Following the second world war, the USD took over from the British Pound as the world’s reserve currency. For most of its history, the US Dollar was backed by Gold, until the Bretton Woods Agreement in 1971 when the Gold Standard went away.
The most important single factor impacting on the value of the US Dollar is monetary policy, which is shaped by the Federal Reserve (Fed). The Fed has two mandates: to achieve price stability (control inflation) and foster full employment. Its primary tool to achieve these two goals is by adjusting interest rates.
When prices are rising too quickly and inflation is above the Fed’s 2% target, the Fed will raise rates, which helps the USD value. When inflation falls below 2% or the Unemployment Rate is too high, the Fed may lower interest rates, which weighs on the Greenback.
In extreme situations, the Federal Reserve can also print more Dollars and enact quantitative easing (QE).
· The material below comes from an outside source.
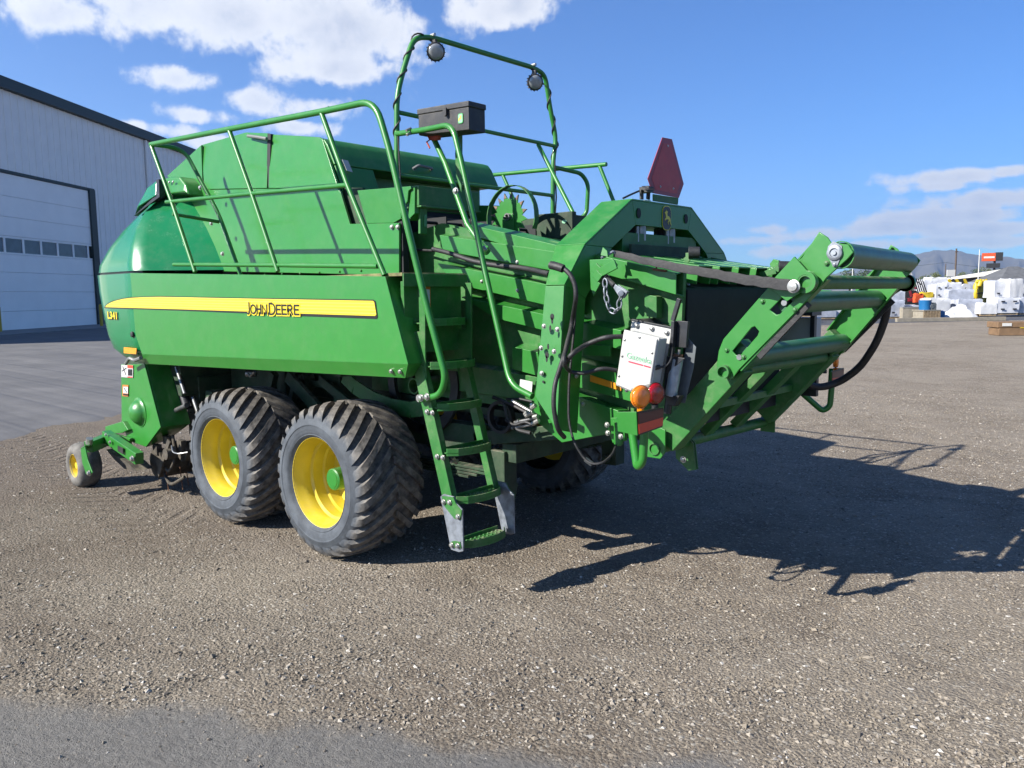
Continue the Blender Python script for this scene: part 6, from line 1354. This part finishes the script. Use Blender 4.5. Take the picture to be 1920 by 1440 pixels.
PL = [('clear-wrapped pallet left of the red machine, seen past the hose', (-10.125, 46.537, 0.020, 1.100, 0.926), 'wrap_clear', .1, 2),
 ('upper clear-wrapped load on the pallet left of the red machine', (-10.237, 46.974, 1.094, 1.668, 0.932), 'wrap_clear', .05, 0),
 ('low white draped load beside the thick hose', (-10.943, 45.800, 0.001, 0.574, 0.575), 'tarp_white', .2, 0),
 ('white draped load right behind the blue tub', (-8.633, 49.899, 0.393, 1.179, 1.284), 'tarp_white', .1, 0),
 ('white carton stack with dark print behind the blue tub', (-8.963, 51.620, 1.126, 2.033, 0.745), 'wrap_white', 0, 4),
 ('white carton load on top, left of the yellow frame', (-8.537, 52.676, 1.688, 2.128, 0.956), 'wrap_white', 0, 1),
 ('long clear-wrapped load in the middle row left of the yellow corn header', (-7.948, 51.861, 0.985, 1.684, 1.610), 'wrap_clear', .03, 0),
 ('clear-wrapped load low behind the crumpled tarp', (-7.288, 51.244, 0.040, 1.090, 1.518), 'wrap_clear', .05, 0),
 ('sagging white draped load under the yellow corn header', (-6.267, 51.356, 0.079, 0.890, 0.978), 'tarp_white', -.05, 0),
 ('white carton stack with three printed labels right of the corn header, bottom', (-5.422, 52.117, 0.130, 1.168, 1.304), 'wrap_white', .02, 4),
 ('white carton stack right of the corn header, top', (-5.851, 52.538, 1.165, 2.177, 1.021), 'wrap_white', .04, 2),
 ('bulging white bagged load on top beside the house', (-5.167, 52.751, 1.191, 2.294, 0.916), 'tarp_white', .12, 0),
 ('clear-wrapped load at the right edge, bottom row', (-4.431, 53.279, 0.107, 1.181, 1.539), 'wrap_clear', .02, 0),
 ('white load in the second row directly above the red implement base', (-10.530, 52.900, 0.242, 1.118, 1.198), 'wrap_white', .05, 0),
 ('clear-wrapped load in the second row behind the beige block', (-10.059, 49.287, 0.102, 0.764, 1.065), 'wrap_clear', -.04, 0),
 ('white load in the back row above the yellow cover', (-12.142, 63.560, 1.811, 2.625, 1.233), 'tarp_white', .05, 0),
 ('long white load in the back row right of the pole', (-9.884, 62.902, 1.307, 2.176, 1.115), 'wrap_clear', .0, 0),
 ('white load behind the row with a flat top, left part', (-11.449, 58.801, 1.508, 2.385, 1.077), 'wrap_white', 0, 0),
 ('white load behind the row with a flat top, right part', (-10.949, 60.597, 1.491, 2.345, 1.174), 'wrap_white', 0, 0),
 ('wrapped load glimpsed through the chute beside the wooden crate', (-12.957, 42.641, 0.075, 0.885, 1.501), 'wrap_clear', .1, 0),
 ('white load glimpsed through the chute above the lower roller', (-12.296, 44.582, 0.023, 1.230, 1.278), 'wrap_white', .0, 0)]
for lab, info, m, rz, nl in PL: pallet(lab, info, m, rz, nl, base=info[2] < .3)
# crumpled tarp heap
info = (-7.188, 48.643, 0.084, 0.966, 1.964)
a = MB(); w_ = info[4]; h_ = info[3]; n_ = 22; vs = []; fs = []
for i in range(n_+1):
    for j in range(9):
        u, v_ = i/n_, j/8; e_ = math.sin(PI*u)**.6*math.sin(PI*v_)**.7
        vs.append(((u-.5)*w_, (v_-.5)*2.0, max(0, h_*e_*(.50+.25*u+.22*math.sin(u*9+v_*3))+random.uniform(-.10, .10)*e_)))
fs = [(i*9+j, (i+1)*9+j, (i+1)*9+j+1, i*9+j+1) for i in range(n_) for j in range(8)]
a.add(vs, fs); simple('tarp_heap', 'crumpled white tarp lying in a heap in front of the pallets', 'tarp', a, 'tarp_white', (info[0], info[1], 0))
info = (-7.664, 47.138, 0.092, 0.464, 0.405); a = MB(); lumpy(a, info[4], .4, 0, info[3], 4, .03); simple('blue_bag', 'small pale blue bag on the ground left of the tarp heap', 'bag', a, 'blue_plastic', (info[0], info[1], 0))
# tub and engine on a crate
info = (-8.156, 46.291, 0.081, 0.543, 1.083); t = thing('wooden_crate', 'slatted pale wooden crate carrying the blue tub', 'crate', (info[0], info[1], 0), YAW+.15)
for k in range(6): a = MB(); a.box((-info[4]*.42+k*info[4]*.168, -.5, info[3]*.55), (info[4]*.13, .03, info[3]*.8)); a.build('slat', 'crate_wood', t)
a = MB(); a.box((0, 0, info[3]*.96), (info[4], 1.05, .05)); a.box((0, 0, .06), (info[4], 1.0, .1)); a.box((0, .05, info[3]*.5), (info[4]*.9, .9, info[3]*.8)); a.build('frame', 'pale_timber', t)
zt = info[3]; i2 = (-8.229, 46.225, 0.544, 1.097, 0.680); a = MB(); a.lathe([(0, 0), (0, i2[4]*.46), (.5, i2[4]*.50), (.56, i2[4]*.52), (.56, i2[4]*.47), (.1, i2[4]*.44)], (0, 0, 0), (0, 0, 1), 24); simple('tub', 'round bright blue plastic tub standing on the slatted crate', 'tub', a, 'blue_plastic', (i2[0], i2[1], zt+.0), 0)
i2 = (-7.880, 46.405, 0.541, 0.940, 0.308); a = MB(); a.box((0, 0, .18), (i2[4], .35, .36)); a.cyl((-.1, -.2, .2), (-.1, .2, .2), .12, 12); a.box((.05, 0, .38), (.2, .2, .08)); simple('engine', 'small dark grey engine beside the blue tub', 'engine', a, 'grey_plate', (i2[0], i2[1], zt), YAW, bevel=.02)
i2 = (-9.202, 46.695, -0.006, 0.655, 1.138); t = thing('concrete_block', 'low beige block behind the wooden crate', 'block', (i2[0], i2[1], 0), YAW); a = MB(); a.box((0, 0, i2[3]/2), (i2[4], .8, i2[3])); a.build('body', 'pale_timber', t, .02); a = MB(); a.box((0, 0, i2[3]+.03), (i2[4]*1.02, .84, .06)); a.build('cap', 'concrete', t)
# red and black folded implement
i2 = (-10.410, 51.662, 0.514, 2.536, 1.555); t = thing('folded_implement', 'red and black folded farm implement with slanting rails', 'farm implement', (i2[0], i2[1], 0), YAW); wI, hI = i2[4], i2[3]
a = MB(); a.bar((-.3*wI, 0, hI*.95), (.02*wI, 0, hI*.30), .18, .14); a.bar((-.25*wI, .3, hI*.6), (.2*wI, .3, hI*.25), .15, .12); a.box((-.1*wI, 0, hI*.42), (wI*.35, .5, .22)); a.bar((-.15*wI, -.2, hI*.75), (.1*wI, -.2, hI*.7), .1, .1); a.build('red_frame', 'machine_red', t, .01)
for k in range(5): a = MB(); x_ = -.08+.09*k; a.bar((x_*wI, -.3, hI*.97-.04*k), ((x_+.30)*wI, -.3, hI*.42), .05, .06); a.build('rail', 'machine_black', t)
a = MB(); a.bar((-.08*wI, -.32, hI*.93), (.28*wI, -.32, hI*.78), .05, .05); a.bar((.04*wI, -.32, hI*.62), (.42*wI, -.32, hI*.5), .05, .05); a.build('rail', 'machine_black', t)
for k in range(3): a = MB(); a.lathe([(-.12, .22), (-.12, .42), (.12, .42), (.12, .22)], (-.32*wI+k*.27*wI, -.1, .75+.1*(k % 2)), (0, 1, 0), 18, True); a.build('wheel', 'machine_black', t)
a = MB(); a.box((0, 0, .5), (wI*.9, .8, .18)); a.box((-.1*wI, .1, hI*.55), (.5*wI, .3, .5)); a.build('base_frame', 'machine_black', t, .01)
i2 = (-9.756, 50.368, 0.912, 1.446, 0.504); a = MB(); lumpy(a, i2[4], .3, i2[2], i2[3], 4, .08); simple('orange_cover', 'bright orange cloth hanging on the red implement', 'cover', a, 'orange_cloth', (i2[0], i2[1], 0))
i2 = (-9.421, 50.938, 1.137, 1.539, 0.641); a = MB(); lumpy(a, i2[4], .5, i2[2], i2[3], 5, .07); simple('yellow_cover', 'pale yellow cover between the red implement and the cartons', 'cover', a, 'machine_yellow', (i2[0], i2[1], 0))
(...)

QE is the process by which the Fed substantially increases the flow of credit in a stuck financial system.
It is a non-standard policy measure used when credit has dried up because banks will not lend to each other (out of the fear of counterparty default). It is a last resort when simply lowering interest rates is unlikely to achieve the necessary result. It was the Fed’s weapon of choice to combat the credit crunch that occurred during the Great Financial Crisis in 2008. It involves the Fed printing more Dollars and using them to buy US government bonds predominantly from financial institutions. QE usually leads to a weaker US Dollar.
Quantitative tightening (QT) is the reverse process whereby the Federal Reserve stops buying bonds from financial institutions and does not reinvest the principal from the bonds it holds maturing in new purchases. It is usually positive for the US Dollar.